Big wild awesome love out there to you,
Sarah xx
PS The latest ep of Wild has just been uploaded. It’s a mad chat with philanthropist Holden Karnofsky. He’s famous for making the call that this is the most important century ever and thusly we must fire up fast, which I find inspires a mutually opening awesomeness. Check it out and share it if it strikes you.

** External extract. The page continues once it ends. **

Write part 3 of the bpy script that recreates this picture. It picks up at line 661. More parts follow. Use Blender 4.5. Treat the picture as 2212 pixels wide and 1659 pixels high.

"Can someone please take these dudes camping?" Ha – yes!! I really feel that at the root of this is that people like Elon Musk have entirely lost their connection to the rest of the living world. Once you start deepening that connection, awe can be found not just in standing on the top of a mountain top or camping in the desert under the stars, but also in noticing and appreciating the seemingly small things – patterns in the sand on the beach, lichen on the rocks, fungi growing on the forest floor, strands of kelp swirling around in the ocean (a personal obsession of mine). To me, all of these things inspire a far greater sense of awe and wonder than imagining myself on Mars, which frankly, sounds uninviting, cold and boring.
Sarah, have you read this powerful piece that William Shatner wrote after becoming the oldest person to travel into space? Instead of being the celebration he'd hoped for, the experience left him feeling a deep sense of grief:
https://variety.com/2022/tv/news/william-shatner-space-boldly-go-excerpt-1235395113/?fbclid=IwAR2GX0QMh5DJ5_evZEWUfox7arD87M6taYO0HnLFSA1aKTKHYzswsKdUjQ8
I've been following you for years, Sarah but only just subscribed... It was this line that pushed me over the edge.